Sensing the return of the drachma may only be months away, some have now begun selling their homes overseas in the hope of picking up prime real estate in Greece at dirt-poor prices.
"I know a lot of people who have taken their money abroad," said Vasso Priovori, a French teacher who retired last year at the age of 65. "The only thing anyone ever does is think about the economy. We're all so-called experts now. And if you ask me, I think all this talk about bankruptcy is really about Europe and the Germans pressuring us to do what we have to do, which is make all those changes."
On a pension of €1,000 a month, Priovori considers herself lucky. After two years of tax increases and wage and pension cuts, low-income Greeks are on their knees, with poverty and unemployment soaring.
Six out of 10 Greeks under the age of 30 are now out of work, with overall joblessness at an unprecedented 21%. "I worry about social tension but the Germans are Europe's paymaster, they rule the game," said Alexandros Papillias, a former accountant, buying vegetables in Athens' municipal market.
"If they wanted to expel us from the EU, they would have done so by now," he said. "But it does feel as if we've become part of an economic experiment. None of the measures [imposed by the "troika" of the EU, European Central Bank and IMF] have got us anywhere. It's almost as if nobody knows what they are doing."
Standing at the next stall, his eyes streaming in the cold, 48-year-old former shop designer Vangelis Messitis certainly knew what he was doing. "I've been homeless for the last three years," he said. "And I've come here looking for some bones.
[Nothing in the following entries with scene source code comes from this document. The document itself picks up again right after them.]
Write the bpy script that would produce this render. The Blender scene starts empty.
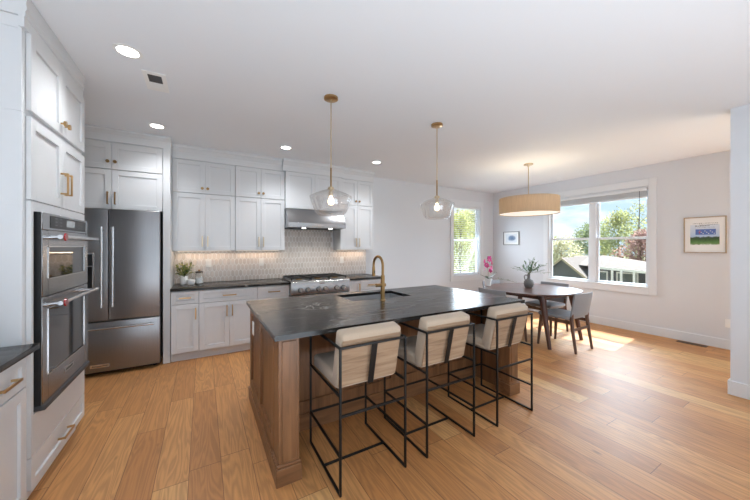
import bpy, bmesh, math, random
from mathutils import Vector, Matrix
R = math.radians
PI = math.pi
random.seed(7)
SC = bpy.context.scene
COL = SC.collection

# ------------------------------------------------------------------ camera
cd = bpy.data.cameras.new('camera'); cam = bpy.data.objects.new('camera', cd); COL.objects.link(cam)
cd.sensor_width = 36; cd.lens = 297.5 / 750 * 36; cd.shift_y = -3.7 / 750; cd.clip_start = .05; cd.clip_end = 400
cam.location = (0, 0, 1.42); cam.rotation_euler = (R(90), 0, -math.atan(172 / 297.5))
SC.camera = cam

# ------------------------------------------------------------------ node helpers
class NT:
    def __init__(s, tree): s.t = tree
    def n(s, typ, **kw):
        nd = s.t.nodes.new(typ)
        for k, v in kw.items():
            if k == 'ins':
                for a, b in v.items():
                    if isinstance(b, bpy.types.NodeSocket): s.t.links.new(b, nd.inputs[a])
                    else: nd.inputs[a].default_value = b
            else: setattr(nd, k, v)
        return nd
    def m(s, op, a, b=0.0, c=None):
        nd = s.t.nodes.new('ShaderNodeMath'); nd.operation = op
        for i, v in enumerate((a, b, c)):
            if v is None: continue
            if isinstance(v, bpy.types.NodeSocket): s.t.links.new(v, nd.inputs[i])
            else: nd.inputs[i].default_value = v
        return nd.outputs[0]
    def ramp(s, fac, stops, interp='LINEAR'):
        nd = s.t.nodes.new('ShaderNodeValToRGB'); cr = nd.color_ramp; cr.interpolation = interp
        while len(cr.elements) < len(stops): cr.elements.new(.5)
        for e, (p, c) in zip(cr.elements, stops):
            e.position = p; e.color = (*c, 1) if len(c) == 3 else c
        s.t.links.new(fac, nd.inputs[0]); return nd.outputs[0]
    def mix(s, fac, a, b, bt='MIX'):
        nd = s.t.nodes.new('ShaderNodeMix'); nd.data_type = 'RGBA'; nd.blend_type = bt
        for i, v in ((0, fac), (6, a), (7, b)):
            if isinstance(v, bpy.types.NodeSocket): s.t.links.new(v, nd.inputs[i])
            else: nd.inputs[i].default_value = v if i == 0 else ((*v, 1) if len(v) == 3 else v)
        return nd.outputs[2]
    def link(s, a, b): s.t.links.new(a, b)

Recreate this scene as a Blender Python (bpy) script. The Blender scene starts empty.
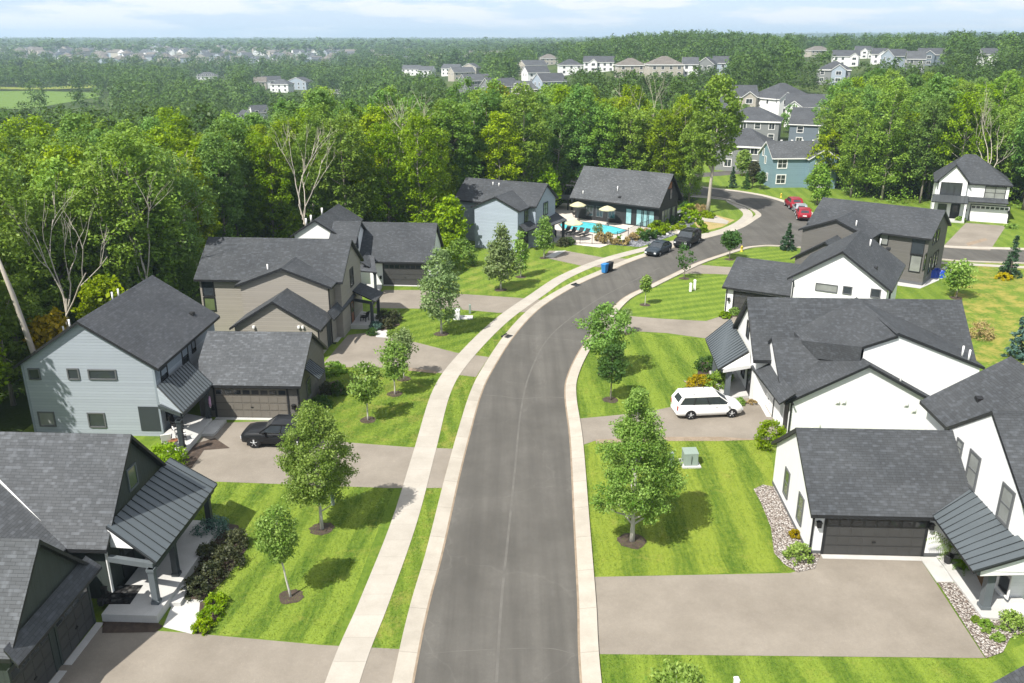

I do it every day to feed my wife and child. I'm hungry and I'm cold and I'm bankrupt, please write that. Bankrupt. Greece is bankrupt too. It's just a matter of putting a signature to a piece of paper."
He began to walk away, but then stopped. "Don't forget me," he yelled. "People like me don't want the euro. We're begging for the day when the drachma comes back even if that frightens us, too."